Leung Bok Chau passed the techniques of Wing Chun on to Leung Jan Kwai, an herbs expert, who himself took a student called Wong Wah Bo. He played in a opera group and during his work on the red junk he met the long staff man Leung Yee Tai who was taught the six and a half staff techniques by Chi Shin, who was one of the honorable five that were most skilled with the staff and long staff. Leung Yee Tai became the successor of the Wing Chun system and this way the long staff techniques were added.

Leung Yee Tai’s student who carried on practicing Wing Chun was Leung Jan, a doctor from Fatshan in the province of Kwantung in southern China. Leung Jan had two sons, Leung Bik, the older one, and Leung Tsun, who were both taught Wing Chun every day. However, it was Chan Wah Shun who became the successor; although he was poorly educated he mastered the difficult system with his devotion. Because of his presence on the market, which was harsh, he was able to further develop the techniques and therefore it was him having to pass the system on.


During the 36 years in which Chan Wah Shun taught Wing Chun he only took 16 students. The last of these was a young man with extraordinary intelligence. His name was Yip Man, and he was destined to become the Great Grandmaster of Wing Chun.

Yip Man may be seen as the result of two teachers, Chan Wah Shun, the fighter, and Leung Bik, the educated, whom he met during his time in Hong Kong at St.
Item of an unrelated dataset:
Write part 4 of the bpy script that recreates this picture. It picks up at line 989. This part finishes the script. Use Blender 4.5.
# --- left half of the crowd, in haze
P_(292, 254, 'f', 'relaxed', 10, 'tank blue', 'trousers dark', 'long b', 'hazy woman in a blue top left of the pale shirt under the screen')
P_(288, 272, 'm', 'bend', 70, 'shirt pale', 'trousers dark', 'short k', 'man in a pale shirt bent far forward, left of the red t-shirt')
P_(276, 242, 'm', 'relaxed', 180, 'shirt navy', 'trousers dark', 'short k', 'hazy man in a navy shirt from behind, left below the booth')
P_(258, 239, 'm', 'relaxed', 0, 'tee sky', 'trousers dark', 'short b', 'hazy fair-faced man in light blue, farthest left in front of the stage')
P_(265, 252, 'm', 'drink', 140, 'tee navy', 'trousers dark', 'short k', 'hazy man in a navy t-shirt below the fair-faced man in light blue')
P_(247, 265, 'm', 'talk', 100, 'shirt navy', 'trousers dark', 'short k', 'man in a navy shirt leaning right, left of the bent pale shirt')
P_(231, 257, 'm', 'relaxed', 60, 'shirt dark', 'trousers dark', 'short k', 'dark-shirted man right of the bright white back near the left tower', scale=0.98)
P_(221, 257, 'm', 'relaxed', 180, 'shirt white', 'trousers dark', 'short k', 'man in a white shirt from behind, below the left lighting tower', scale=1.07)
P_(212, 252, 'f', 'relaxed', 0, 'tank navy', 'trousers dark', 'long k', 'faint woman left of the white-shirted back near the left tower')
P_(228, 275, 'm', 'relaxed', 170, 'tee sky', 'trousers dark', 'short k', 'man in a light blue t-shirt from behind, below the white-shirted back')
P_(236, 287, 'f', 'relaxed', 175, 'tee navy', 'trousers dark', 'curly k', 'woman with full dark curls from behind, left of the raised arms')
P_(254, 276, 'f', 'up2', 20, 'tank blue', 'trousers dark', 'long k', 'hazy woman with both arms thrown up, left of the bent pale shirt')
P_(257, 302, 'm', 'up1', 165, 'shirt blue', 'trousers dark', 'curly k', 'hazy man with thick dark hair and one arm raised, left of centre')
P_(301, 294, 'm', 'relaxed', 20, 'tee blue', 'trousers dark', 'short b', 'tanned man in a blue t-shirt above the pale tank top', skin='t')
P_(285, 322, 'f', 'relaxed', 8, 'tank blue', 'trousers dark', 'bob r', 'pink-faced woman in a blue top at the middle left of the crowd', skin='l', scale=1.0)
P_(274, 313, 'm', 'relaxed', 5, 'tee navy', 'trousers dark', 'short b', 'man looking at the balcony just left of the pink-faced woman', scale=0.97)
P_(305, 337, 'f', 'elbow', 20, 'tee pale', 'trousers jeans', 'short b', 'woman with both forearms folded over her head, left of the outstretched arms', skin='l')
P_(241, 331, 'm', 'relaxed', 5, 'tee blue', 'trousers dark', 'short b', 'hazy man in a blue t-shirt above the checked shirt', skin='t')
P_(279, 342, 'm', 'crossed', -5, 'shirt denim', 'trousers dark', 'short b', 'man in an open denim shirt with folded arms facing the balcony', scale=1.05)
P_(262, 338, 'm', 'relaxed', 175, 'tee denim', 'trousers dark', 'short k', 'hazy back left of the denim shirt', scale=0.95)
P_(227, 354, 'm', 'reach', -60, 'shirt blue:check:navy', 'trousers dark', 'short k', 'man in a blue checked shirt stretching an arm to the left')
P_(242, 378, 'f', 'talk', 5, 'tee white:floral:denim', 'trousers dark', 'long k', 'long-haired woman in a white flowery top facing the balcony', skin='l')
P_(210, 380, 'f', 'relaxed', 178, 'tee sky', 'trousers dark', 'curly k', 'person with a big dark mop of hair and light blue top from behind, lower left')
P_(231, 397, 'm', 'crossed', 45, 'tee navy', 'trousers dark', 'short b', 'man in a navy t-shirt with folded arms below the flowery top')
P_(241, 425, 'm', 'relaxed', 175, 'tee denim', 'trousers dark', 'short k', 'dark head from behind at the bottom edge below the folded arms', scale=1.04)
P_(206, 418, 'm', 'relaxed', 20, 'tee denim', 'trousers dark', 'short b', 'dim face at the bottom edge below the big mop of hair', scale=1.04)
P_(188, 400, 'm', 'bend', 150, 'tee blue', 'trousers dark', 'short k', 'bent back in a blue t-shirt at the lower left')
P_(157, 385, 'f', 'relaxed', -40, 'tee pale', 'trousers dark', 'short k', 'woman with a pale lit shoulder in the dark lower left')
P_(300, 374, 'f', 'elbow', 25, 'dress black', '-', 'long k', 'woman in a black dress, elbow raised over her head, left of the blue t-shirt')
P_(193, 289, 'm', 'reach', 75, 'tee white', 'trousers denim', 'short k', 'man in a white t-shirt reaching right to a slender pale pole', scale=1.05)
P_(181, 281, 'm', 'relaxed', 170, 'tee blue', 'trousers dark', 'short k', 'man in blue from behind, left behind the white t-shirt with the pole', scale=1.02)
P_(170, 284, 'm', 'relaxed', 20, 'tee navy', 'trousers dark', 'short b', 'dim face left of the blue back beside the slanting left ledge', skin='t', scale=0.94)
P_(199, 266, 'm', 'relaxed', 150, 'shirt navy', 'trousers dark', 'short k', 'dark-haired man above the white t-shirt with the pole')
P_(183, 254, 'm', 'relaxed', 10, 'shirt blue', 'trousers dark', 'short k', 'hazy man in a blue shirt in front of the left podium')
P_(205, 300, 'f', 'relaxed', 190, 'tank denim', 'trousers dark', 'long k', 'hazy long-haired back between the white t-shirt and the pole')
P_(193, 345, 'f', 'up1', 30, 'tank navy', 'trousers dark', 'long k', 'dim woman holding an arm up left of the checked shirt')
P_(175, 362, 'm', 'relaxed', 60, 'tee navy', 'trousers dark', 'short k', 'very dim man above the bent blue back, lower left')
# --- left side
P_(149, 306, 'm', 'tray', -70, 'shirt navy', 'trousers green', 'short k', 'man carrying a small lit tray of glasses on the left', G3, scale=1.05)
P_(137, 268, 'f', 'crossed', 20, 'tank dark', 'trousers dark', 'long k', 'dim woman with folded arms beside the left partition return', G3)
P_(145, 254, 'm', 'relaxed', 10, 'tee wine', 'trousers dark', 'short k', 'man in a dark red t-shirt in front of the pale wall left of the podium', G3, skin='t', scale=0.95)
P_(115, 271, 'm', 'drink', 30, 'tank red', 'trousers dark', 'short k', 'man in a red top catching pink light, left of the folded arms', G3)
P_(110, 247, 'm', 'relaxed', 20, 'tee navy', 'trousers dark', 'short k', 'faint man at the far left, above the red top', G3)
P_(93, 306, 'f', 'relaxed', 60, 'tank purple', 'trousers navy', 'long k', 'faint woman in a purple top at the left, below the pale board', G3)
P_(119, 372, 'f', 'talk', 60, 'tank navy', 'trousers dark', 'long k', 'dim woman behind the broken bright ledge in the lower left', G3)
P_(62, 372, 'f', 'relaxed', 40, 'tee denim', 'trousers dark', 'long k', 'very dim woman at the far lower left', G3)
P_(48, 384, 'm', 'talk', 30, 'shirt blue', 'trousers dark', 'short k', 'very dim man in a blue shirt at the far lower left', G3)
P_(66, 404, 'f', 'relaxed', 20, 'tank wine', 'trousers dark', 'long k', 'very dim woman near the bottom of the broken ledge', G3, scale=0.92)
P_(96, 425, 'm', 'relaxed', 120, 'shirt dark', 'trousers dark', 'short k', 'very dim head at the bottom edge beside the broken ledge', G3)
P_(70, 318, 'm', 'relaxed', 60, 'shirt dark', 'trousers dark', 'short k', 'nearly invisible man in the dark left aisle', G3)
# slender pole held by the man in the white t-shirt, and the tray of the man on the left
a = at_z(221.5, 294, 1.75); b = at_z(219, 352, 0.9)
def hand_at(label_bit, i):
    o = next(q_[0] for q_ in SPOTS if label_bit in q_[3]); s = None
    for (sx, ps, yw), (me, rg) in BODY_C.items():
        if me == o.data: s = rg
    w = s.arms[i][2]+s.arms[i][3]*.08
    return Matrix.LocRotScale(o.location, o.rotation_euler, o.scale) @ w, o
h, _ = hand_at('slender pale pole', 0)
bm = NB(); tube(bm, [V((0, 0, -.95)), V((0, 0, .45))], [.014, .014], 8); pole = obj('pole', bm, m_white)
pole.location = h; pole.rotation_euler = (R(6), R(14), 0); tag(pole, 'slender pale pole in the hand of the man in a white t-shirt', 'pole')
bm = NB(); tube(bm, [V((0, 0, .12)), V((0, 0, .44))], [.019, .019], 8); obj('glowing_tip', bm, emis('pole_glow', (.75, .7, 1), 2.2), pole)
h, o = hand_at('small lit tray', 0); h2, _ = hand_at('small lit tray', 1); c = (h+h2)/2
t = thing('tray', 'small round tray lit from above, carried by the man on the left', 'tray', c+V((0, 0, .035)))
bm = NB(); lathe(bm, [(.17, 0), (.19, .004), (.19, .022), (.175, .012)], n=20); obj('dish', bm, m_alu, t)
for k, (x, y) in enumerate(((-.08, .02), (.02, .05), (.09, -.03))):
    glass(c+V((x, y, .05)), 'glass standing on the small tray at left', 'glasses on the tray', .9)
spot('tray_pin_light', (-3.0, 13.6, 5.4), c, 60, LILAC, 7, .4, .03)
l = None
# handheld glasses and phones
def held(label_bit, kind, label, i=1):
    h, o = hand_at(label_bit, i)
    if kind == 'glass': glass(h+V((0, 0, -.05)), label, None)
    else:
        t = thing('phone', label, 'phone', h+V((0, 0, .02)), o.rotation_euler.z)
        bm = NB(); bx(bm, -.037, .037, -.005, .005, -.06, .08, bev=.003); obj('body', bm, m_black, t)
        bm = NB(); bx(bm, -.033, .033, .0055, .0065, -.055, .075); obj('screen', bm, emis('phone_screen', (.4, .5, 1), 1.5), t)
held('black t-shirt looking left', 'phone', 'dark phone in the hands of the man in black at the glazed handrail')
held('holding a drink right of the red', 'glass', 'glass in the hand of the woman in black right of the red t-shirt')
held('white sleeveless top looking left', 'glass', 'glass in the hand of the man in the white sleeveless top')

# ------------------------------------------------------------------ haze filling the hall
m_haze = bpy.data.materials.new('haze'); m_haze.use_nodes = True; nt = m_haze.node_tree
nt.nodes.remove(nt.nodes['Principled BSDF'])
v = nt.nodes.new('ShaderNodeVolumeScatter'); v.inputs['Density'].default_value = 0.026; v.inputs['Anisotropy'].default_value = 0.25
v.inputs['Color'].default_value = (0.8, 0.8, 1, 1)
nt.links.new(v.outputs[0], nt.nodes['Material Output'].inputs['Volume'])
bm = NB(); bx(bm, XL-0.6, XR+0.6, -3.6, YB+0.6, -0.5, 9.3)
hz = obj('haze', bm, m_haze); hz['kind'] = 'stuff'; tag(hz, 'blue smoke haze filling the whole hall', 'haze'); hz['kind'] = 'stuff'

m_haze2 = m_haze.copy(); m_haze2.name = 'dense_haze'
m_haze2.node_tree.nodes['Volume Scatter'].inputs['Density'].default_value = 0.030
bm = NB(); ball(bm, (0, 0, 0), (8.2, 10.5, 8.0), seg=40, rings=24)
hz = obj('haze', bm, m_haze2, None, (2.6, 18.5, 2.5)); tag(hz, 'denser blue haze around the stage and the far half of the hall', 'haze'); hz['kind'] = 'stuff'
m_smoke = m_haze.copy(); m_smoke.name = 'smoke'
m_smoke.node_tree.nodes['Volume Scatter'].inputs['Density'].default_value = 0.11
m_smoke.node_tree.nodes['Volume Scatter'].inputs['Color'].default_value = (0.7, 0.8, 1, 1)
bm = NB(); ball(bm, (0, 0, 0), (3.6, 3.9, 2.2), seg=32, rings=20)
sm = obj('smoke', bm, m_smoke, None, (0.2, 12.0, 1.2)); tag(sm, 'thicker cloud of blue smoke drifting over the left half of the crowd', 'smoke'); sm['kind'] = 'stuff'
Stephen College.

This story now becomes present with Yip Mans heritage he left on an 8mm movie before he died on december 2, 1972. This way he conserved all three forms and the 116 wooden dummy techniques and left them to his two sons, Yip Chun the older, and Yip Ching, trusting them to preserve the purest form of Wing Chun through the Yip Man Martial Arts Association, and to spread the formerly secret technique in the world.